India has already sought exemption for its MSMEs from the European Union's carbon tax.
According to a report of the think-tank GTRI, CBAM would translate into a 20-35 per cent tax on select imports into the EU starting January 1, 2026.
From October, domestic companies from seven carbon-intensive sectors -- including steel, cement, fertiliser, aluminium and hydrocarbon products -- will have to seek compliance certificates from the EU authorities to comply with the CBAM norms.
The commerce ministry held a detailed stakeholders' consultations meeting on the issue last month and discussed the industry's preparedness for CBAM compliance.
The compliance is in two parts - a requirement of filing data from October and later imposition of the tax from January 2026.

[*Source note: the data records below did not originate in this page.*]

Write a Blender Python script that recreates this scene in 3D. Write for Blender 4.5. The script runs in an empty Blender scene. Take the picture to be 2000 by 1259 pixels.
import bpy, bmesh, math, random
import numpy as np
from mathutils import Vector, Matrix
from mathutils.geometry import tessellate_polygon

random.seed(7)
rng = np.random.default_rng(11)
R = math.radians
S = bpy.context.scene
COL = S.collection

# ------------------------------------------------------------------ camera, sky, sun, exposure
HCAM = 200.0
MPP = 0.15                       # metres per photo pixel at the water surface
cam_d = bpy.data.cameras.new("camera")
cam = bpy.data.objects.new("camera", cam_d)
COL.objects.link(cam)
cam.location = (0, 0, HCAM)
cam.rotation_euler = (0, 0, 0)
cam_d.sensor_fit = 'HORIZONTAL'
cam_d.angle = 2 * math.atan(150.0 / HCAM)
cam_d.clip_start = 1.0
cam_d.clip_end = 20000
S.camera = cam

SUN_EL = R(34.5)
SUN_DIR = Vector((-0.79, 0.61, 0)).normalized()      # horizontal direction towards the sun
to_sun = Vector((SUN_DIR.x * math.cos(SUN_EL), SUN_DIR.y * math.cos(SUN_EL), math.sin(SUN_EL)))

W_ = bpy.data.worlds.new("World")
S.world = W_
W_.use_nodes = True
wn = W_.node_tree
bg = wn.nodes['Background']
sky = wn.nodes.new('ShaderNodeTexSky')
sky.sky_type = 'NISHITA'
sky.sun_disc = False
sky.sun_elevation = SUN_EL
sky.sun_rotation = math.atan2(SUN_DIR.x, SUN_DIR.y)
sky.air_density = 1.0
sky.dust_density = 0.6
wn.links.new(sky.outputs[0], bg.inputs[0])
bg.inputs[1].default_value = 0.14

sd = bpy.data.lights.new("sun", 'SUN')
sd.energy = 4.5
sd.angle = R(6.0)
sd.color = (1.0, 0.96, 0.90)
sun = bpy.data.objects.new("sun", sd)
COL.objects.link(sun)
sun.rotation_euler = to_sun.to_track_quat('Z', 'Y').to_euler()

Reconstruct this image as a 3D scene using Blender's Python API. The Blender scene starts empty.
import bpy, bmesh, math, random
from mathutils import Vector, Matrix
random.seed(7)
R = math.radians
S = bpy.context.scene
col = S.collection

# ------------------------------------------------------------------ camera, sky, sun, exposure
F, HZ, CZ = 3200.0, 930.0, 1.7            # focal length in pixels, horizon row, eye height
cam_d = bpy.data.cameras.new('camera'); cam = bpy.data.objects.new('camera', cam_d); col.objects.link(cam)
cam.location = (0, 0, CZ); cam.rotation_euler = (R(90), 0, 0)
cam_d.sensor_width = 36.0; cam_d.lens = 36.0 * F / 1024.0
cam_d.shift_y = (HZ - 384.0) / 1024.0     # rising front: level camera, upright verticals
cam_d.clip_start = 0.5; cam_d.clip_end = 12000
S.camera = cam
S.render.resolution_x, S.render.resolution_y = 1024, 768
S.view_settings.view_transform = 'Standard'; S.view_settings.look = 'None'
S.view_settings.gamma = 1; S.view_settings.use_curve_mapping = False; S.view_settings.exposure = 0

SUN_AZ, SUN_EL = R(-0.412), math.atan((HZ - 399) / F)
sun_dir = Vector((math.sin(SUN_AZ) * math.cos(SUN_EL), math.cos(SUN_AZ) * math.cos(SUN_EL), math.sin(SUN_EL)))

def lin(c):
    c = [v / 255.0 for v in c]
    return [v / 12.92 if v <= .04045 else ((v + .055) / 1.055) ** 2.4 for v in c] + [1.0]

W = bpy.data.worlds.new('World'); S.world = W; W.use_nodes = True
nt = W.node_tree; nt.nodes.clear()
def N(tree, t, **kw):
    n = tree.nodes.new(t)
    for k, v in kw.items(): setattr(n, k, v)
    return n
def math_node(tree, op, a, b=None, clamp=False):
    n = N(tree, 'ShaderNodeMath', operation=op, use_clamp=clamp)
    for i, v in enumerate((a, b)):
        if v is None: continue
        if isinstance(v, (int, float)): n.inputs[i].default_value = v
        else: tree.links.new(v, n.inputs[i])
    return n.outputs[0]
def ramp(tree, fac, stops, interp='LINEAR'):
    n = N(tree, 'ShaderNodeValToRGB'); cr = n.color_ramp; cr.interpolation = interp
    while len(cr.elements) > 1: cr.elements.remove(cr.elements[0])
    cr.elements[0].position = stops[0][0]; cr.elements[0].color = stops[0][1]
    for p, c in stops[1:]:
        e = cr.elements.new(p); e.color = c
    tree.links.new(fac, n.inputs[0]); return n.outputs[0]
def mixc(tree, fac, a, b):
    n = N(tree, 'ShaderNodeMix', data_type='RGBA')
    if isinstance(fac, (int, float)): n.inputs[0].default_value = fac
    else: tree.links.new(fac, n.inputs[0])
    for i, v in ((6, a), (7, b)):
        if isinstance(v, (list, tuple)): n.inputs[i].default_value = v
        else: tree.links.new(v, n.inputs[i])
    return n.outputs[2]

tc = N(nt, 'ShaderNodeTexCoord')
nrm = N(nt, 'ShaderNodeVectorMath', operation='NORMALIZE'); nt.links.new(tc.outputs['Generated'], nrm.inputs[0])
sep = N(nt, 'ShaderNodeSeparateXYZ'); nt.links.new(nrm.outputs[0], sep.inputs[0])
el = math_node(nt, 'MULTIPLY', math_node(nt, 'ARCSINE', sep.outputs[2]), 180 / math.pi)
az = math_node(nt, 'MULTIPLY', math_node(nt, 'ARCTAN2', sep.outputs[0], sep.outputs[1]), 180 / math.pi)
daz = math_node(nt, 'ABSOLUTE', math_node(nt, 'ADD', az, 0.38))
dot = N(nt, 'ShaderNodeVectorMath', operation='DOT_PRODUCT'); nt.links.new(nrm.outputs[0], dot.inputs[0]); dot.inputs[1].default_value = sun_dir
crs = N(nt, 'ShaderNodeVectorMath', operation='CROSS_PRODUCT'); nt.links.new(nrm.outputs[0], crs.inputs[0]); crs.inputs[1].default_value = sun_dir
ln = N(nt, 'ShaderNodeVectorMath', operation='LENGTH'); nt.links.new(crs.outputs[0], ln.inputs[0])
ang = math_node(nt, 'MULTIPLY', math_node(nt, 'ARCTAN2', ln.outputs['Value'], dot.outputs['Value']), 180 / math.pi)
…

According to the GTRI (Global Trade Research Initiative) report, from October 1, India's iron, steel and aluminium exports to European Union countries will face extra scrutiny under the mechanism.
From January 1, 2026, the EU will start collecting carbon tax on each consignment of steel, aluminium, cement, fertiliser, hydrogen and electricity.
In 2022, India's 27 per cent exports of iron, steel and aluminium products worth USD 8.2 billion went to the EU.
At the multilateral level, India and certain other countries have flagged their concerns to the World Trade Organisation (WTO) on CBAM. India submitted a paper on the subject to the WTO in February.